Claims
General
What general rules, requirements and procedures govern the filing of insurance claims?
According to the Insurance Contract Law 1981 (the Contract Law), insureds must:
- inform their insurer about an insurance event as soon as they become aware of the event; and
- submit all of the information and documents necessary to enable the insurer to review its liability.
Insurers must notify insureds within 30 days of receiving the first notification regarding a claim. Insureds which delay submitting information could delay their insurer’s response.
Insureds who receive a late or unsatisfactory response from their insurer may file a court claim; the type of court will depend on the claim amount.
Time bar
What is the time bar for filing claims?
The time bar for filing non-liability insurance claims is three years from the insured event. In liability claims, the claim is not time barred until prescribed by the insured’s claim against the insurer (ie, at least seven years or in case of a minor, the time bar is calculated from the date on which they turn 18 years of age).
Denial of claim
On what grounds can the (re)insurer deny coverage?
An insurer can deny coverage in case of a breach of the insurance contract. For example:
- fraudulent misrepresentation, either by submitting fraudulent information in the proposal form or concealing essential information relating to the circumstances of the claim;
- fraud in submitting the claim – only if such fraud is proven can the insurer deny the claim in full; in all other cases, insurers are not allowed to void the contract;
- late notification – the insurer can deny a claim based on late notification only if it can prove that the late notice caused them a loss; or
- breach of security measures – only if the insurer can prove that the breach is the direct cause of the insured’s event. In such case, the insurer‘s remedy will be proportional payment of insurance benefits in the same proportion as the premium for aggravated risk that would have been charged by a reasonable insurer compared with the premium that was actually charged.
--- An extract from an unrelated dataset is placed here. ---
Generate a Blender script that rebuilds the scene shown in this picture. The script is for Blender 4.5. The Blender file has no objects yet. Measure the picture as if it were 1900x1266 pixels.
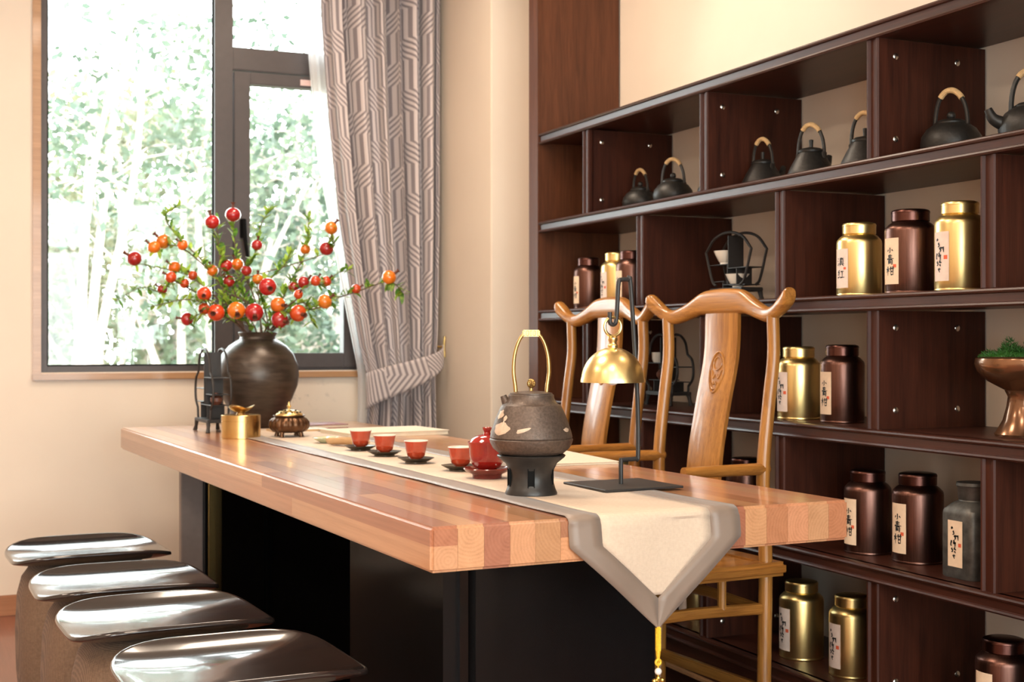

If the alleged fraudulent activity relates to the circumstances of the claim, the insurer must prove that the fraud was intentional. Negligence or omissions in describing the circumstances of the event on the part of the insured will not be enough to reject the claim entirely.
What rules and procedures govern the insured’s challenge of the denial of a claim?
Where a claim is denied, the insured can approach the courts or the office of the controller of capital markets, insurance and savings.
If the claim is for a small amount (ie, up to NIS30,000 (approximately $7,500)), insureds can approach a small claims court, where no attorneys are allowed. For larger claims, insureds must file a claim in a regular civil court with the assistance of an attorney.
In addition, insureds may approach the controller by filing a complaint against their insurer. The controller will usually not intervene if the case had been filed before a court.
Israeli procedural law permits class actions. Therefore, in case of a declination or behaviour that may influence many potential insureds, a claim can be filed in the form of a class action (eg, where an insurer does not pay loss of value in road accidents which damage cars).
Third-party actions
On what grounds can a third party file a claim directly with the (re)insurer?
Israeli law allows a third party to bring a direct action against a liability insurer of the tortfeasor (Section 68 of the Contract Law) in all circumstances.
Punitive damages
Are punitive damages insurable?
No Israeli law or court ruling prohibits insuring punitive damages. The topic was never tested in Israel as the courts do not impose punitive damages. That said, such damages will usually be excluded under terms which do not form part of a private line type of policy.
Subrogation
What regime governs (re)insurers’ subrogation rights?
Clause 62 of the Contract Law stipulates that Israeli insurers have the right of subrogation against any tortfeasor. This right is automatically transferred to insurers after they have paid insurance benefits to an insured. However, when exercising their right, insurers cannot jeopardise any rights of an insured (for additional compensation over insurance benefits).
A recent Supreme Court precedent ruled that non-admitted insurers which cover an Israeli risk cannot use Clause 62 for a subrogation claim. Such non-admitted companies require insureds to file a claim on their behalf.